(THE REQUEST) How does the data below read from its first line through the line containing "COL = scene.collection"? Print those lines exactly.
* START COLLECTED MATERIAL *
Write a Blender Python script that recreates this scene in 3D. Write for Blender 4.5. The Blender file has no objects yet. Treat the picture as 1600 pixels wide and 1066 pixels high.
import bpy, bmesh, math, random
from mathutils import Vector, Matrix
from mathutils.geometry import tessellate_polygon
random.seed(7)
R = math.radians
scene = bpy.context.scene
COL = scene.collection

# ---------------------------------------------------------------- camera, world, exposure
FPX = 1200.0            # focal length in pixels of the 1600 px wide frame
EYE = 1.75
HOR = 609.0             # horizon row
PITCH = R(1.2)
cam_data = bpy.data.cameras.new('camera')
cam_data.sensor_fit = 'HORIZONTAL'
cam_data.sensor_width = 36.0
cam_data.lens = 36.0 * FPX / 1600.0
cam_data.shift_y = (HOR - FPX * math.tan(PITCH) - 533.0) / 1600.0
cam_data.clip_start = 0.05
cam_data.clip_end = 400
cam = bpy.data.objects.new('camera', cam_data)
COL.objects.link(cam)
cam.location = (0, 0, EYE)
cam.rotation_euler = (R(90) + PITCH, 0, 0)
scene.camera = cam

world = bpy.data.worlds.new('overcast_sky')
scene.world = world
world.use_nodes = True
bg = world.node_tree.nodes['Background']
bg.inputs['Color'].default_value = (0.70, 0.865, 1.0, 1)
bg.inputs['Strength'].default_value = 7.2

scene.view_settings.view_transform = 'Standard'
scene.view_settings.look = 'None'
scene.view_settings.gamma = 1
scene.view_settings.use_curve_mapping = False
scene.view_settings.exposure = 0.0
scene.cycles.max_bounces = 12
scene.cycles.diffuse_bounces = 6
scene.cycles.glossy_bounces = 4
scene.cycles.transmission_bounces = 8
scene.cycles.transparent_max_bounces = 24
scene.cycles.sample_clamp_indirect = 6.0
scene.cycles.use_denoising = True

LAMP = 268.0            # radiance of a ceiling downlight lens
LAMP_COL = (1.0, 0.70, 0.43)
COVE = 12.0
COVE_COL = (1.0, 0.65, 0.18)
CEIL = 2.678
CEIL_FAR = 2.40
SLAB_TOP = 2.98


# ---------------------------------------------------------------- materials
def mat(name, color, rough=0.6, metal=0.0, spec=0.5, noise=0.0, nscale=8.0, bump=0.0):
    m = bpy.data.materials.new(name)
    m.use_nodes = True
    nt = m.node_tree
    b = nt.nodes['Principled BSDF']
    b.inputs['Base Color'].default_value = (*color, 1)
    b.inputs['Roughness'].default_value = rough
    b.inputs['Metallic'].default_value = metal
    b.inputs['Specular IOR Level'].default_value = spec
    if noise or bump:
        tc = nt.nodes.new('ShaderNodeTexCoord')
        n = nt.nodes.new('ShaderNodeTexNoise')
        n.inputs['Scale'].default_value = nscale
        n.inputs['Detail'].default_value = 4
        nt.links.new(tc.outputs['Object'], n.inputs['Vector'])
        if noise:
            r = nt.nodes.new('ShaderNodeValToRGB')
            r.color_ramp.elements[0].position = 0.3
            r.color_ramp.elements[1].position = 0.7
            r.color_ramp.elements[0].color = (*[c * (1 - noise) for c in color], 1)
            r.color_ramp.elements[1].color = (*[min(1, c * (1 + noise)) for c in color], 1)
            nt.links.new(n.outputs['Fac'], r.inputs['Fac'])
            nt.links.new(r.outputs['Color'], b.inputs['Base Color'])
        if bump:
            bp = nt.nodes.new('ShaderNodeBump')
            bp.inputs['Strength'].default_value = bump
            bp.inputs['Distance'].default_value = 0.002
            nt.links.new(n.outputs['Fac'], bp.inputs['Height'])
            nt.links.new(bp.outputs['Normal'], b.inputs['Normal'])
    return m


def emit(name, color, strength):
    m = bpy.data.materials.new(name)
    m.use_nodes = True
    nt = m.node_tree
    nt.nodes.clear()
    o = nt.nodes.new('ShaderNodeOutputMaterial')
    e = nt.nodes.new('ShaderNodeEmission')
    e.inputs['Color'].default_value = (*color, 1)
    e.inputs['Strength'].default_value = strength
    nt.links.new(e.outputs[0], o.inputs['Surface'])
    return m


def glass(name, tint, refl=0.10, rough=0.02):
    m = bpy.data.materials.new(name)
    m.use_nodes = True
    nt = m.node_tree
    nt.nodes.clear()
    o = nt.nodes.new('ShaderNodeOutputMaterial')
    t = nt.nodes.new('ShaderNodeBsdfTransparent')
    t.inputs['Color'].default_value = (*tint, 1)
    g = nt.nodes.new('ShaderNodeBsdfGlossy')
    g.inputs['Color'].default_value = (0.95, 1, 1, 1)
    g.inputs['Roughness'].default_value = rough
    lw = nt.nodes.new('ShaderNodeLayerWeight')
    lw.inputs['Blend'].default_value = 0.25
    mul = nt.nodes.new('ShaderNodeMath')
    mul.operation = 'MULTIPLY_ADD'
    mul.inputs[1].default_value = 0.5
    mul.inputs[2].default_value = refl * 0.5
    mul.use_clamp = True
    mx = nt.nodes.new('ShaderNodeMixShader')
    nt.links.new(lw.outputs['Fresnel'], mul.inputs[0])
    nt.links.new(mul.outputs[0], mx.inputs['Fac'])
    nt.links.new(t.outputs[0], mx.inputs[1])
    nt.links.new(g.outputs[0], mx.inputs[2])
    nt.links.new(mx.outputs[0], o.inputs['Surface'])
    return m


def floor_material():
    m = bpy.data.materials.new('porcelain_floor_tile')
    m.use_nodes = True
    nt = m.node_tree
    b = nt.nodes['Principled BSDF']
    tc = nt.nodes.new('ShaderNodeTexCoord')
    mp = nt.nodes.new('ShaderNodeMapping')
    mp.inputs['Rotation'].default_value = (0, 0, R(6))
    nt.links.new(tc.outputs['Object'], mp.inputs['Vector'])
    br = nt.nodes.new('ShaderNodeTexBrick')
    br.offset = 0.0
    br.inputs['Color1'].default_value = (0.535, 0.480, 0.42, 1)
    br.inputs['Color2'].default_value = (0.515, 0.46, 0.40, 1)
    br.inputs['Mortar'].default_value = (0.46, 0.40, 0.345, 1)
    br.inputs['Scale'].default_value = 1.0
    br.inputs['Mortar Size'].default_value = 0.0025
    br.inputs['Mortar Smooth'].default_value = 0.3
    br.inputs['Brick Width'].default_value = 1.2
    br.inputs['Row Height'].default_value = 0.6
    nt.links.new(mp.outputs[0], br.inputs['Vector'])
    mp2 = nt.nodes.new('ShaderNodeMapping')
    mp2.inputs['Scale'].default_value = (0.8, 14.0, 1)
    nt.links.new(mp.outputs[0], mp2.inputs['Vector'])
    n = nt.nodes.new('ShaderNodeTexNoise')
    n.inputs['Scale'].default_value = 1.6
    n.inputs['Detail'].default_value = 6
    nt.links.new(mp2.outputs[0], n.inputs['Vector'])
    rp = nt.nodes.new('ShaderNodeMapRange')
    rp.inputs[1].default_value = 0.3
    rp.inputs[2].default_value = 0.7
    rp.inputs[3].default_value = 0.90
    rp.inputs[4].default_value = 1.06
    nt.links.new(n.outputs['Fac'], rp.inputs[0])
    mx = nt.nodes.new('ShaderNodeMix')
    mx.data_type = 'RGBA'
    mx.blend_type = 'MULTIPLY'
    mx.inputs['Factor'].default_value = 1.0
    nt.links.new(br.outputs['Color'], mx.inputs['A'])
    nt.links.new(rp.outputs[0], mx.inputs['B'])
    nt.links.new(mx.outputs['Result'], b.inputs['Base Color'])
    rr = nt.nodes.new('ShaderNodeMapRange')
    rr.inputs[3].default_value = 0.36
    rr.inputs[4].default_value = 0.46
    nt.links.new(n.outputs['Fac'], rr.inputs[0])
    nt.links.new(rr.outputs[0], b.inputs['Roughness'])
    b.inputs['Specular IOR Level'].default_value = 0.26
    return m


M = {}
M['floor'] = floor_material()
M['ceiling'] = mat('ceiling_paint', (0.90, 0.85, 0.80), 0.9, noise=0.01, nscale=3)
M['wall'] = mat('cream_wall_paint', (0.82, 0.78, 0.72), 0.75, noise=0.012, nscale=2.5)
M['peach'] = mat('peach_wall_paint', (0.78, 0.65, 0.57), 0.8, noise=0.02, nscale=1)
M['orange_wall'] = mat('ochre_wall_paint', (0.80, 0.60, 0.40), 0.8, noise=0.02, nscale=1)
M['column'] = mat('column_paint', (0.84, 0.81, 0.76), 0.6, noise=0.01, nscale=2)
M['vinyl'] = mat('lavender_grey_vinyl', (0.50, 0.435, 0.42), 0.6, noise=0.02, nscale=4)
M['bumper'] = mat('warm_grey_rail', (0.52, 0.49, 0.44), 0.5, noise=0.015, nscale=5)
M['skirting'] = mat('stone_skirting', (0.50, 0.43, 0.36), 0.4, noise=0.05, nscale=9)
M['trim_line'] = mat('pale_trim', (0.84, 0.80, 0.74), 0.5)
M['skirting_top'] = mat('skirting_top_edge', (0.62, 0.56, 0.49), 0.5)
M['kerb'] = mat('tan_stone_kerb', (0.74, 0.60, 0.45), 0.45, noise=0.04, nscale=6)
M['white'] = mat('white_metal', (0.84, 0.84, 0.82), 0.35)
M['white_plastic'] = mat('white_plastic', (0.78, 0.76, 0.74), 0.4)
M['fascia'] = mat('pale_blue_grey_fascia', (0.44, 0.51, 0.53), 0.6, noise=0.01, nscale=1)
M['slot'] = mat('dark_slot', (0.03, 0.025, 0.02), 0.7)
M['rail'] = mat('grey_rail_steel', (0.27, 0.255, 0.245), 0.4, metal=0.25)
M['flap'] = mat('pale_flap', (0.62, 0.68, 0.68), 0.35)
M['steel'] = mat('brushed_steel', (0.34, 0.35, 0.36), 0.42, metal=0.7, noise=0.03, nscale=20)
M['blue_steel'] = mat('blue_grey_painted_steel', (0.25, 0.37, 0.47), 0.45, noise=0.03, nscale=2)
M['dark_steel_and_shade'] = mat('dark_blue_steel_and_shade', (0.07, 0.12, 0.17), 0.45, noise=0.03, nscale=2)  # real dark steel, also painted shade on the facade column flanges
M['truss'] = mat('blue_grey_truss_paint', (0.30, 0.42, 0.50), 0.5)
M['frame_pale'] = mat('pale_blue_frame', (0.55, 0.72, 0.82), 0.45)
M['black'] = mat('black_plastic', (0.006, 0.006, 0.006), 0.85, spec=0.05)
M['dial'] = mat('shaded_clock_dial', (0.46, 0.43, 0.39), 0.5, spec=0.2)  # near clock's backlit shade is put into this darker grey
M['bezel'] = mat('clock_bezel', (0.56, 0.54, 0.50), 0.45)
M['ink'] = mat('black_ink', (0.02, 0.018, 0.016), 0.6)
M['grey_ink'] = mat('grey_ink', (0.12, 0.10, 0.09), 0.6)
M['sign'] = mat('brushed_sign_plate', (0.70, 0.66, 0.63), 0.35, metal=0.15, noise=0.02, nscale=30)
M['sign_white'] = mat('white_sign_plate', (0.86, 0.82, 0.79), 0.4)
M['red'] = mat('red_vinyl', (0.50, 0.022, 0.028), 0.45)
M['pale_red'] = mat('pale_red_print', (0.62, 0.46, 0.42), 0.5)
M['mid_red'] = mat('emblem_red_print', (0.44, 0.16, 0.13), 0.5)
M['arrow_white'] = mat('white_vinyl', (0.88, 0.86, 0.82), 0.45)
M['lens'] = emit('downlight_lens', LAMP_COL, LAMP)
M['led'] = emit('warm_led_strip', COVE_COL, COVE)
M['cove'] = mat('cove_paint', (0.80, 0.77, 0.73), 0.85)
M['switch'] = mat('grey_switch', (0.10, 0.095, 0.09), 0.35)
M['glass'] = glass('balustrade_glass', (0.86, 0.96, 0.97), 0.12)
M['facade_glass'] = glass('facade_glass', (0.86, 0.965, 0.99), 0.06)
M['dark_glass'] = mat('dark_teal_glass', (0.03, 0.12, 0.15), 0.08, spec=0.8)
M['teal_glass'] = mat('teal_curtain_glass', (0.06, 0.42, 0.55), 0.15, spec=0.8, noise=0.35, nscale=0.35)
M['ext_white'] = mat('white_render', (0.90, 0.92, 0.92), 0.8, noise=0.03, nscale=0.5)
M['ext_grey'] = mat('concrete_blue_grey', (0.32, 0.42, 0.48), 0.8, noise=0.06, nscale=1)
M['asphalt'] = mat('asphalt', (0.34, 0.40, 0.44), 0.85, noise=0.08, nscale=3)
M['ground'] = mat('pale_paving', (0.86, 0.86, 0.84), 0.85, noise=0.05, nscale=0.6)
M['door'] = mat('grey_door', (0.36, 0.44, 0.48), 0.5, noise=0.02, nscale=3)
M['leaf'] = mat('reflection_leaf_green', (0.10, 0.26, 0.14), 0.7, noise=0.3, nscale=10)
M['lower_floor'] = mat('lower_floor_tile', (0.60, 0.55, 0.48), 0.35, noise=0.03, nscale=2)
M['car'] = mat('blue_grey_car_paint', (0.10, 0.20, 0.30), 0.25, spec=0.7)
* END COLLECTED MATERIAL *
(SOLUTION TO THIS PROBLEM)
Write a Blender Python script that recreates this scene in 3D. Write for Blender 4.5. The Blender file has no objects yet. Treat the picture as 1600 pixels wide and 1066 pixels high.
import bpy, bmesh, math, random
from mathutils import Vector, Matrix
from mathutils.geometry import tessellate_polygon
random.seed(7)
R = math.radians
scene = bpy.context.scene
COL = scene.collection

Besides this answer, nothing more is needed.